#### JOB
Print word for word the first line of the listing below and every line after it, through the line with "SC = bpy.context.scene". Leave out the pictures and the rest.

#### SUPPLIED MATERIAL
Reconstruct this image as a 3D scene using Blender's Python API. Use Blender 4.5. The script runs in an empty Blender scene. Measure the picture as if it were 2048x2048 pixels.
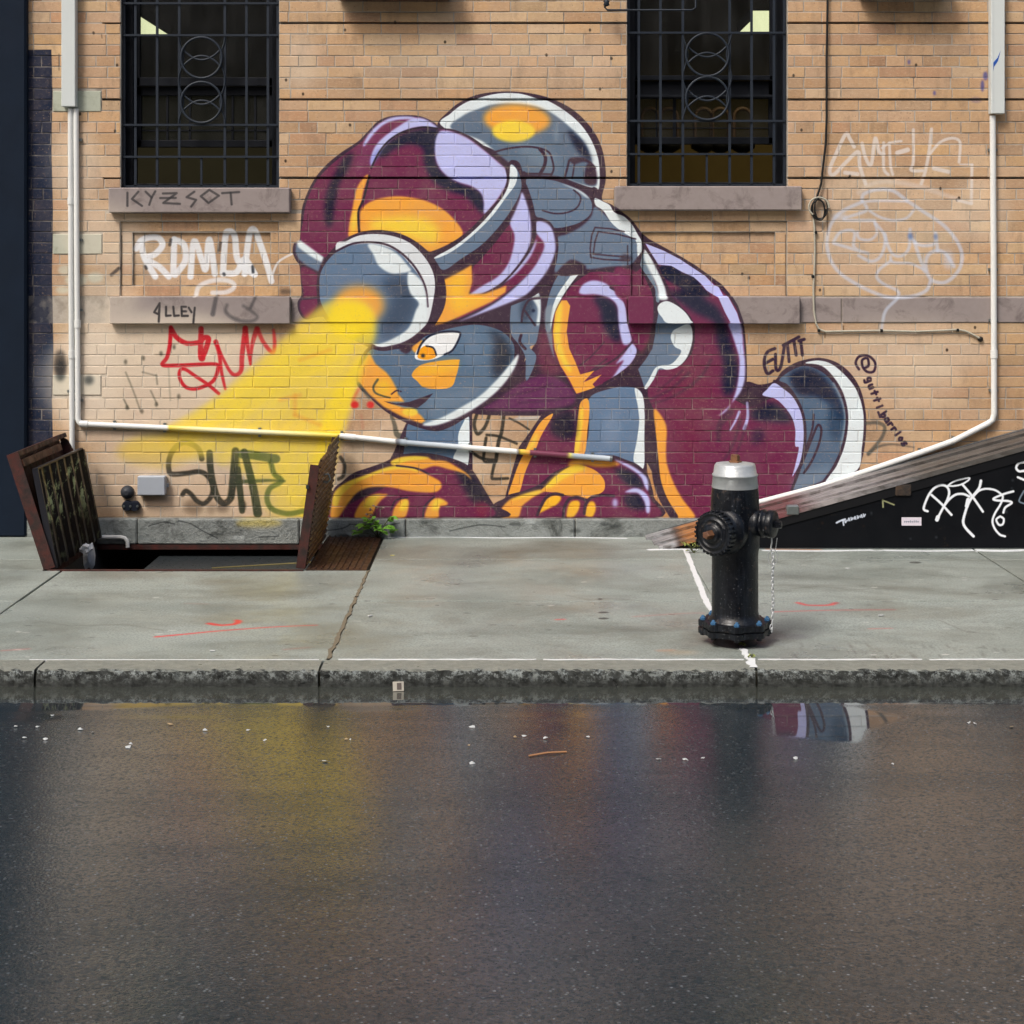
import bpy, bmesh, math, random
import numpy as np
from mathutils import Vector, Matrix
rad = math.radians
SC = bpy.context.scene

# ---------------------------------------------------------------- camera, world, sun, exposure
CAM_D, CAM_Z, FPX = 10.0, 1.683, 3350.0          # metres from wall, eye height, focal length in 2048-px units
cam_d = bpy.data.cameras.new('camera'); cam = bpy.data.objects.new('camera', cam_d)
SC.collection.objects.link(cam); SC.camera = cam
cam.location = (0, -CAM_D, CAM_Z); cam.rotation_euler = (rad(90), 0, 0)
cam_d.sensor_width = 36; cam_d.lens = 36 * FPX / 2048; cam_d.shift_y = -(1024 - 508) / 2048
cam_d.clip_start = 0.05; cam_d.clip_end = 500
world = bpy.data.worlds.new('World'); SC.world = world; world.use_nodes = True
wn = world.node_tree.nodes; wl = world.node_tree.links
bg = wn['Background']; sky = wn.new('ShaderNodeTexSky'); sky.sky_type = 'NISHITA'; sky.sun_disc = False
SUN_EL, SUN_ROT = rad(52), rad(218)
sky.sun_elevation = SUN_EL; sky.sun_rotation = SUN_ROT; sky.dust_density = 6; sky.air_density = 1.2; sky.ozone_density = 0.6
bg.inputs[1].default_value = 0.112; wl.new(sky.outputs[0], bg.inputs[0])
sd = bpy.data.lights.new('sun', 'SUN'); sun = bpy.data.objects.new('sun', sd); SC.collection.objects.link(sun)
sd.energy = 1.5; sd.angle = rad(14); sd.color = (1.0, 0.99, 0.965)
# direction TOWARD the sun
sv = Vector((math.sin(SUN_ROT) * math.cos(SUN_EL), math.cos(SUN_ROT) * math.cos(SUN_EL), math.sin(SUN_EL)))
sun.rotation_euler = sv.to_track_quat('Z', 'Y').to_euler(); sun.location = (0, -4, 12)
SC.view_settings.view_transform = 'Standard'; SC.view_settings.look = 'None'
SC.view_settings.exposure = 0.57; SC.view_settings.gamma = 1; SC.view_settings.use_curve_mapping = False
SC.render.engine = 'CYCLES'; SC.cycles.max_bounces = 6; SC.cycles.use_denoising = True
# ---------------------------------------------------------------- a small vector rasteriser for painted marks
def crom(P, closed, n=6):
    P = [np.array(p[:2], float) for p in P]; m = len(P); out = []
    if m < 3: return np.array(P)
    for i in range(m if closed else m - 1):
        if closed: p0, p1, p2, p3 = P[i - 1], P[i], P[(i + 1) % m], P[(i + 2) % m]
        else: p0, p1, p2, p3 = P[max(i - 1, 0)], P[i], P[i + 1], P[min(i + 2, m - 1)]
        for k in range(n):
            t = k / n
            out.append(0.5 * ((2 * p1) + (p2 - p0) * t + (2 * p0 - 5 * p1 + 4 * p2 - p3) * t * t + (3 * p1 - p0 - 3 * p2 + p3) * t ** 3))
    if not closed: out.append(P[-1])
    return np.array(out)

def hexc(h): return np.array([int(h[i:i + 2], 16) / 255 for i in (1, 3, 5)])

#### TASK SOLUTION
Reconstruct this image as a 3D scene using Blender's Python API. Use Blender 4.5. The script runs in an empty Blender scene. Measure the picture as if it were 2048x2048 pixels.
import bpy, bmesh, math, random
import numpy as np
from mathutils import Vector, Matrix
rad = math.radians
SC = bpy.context.scene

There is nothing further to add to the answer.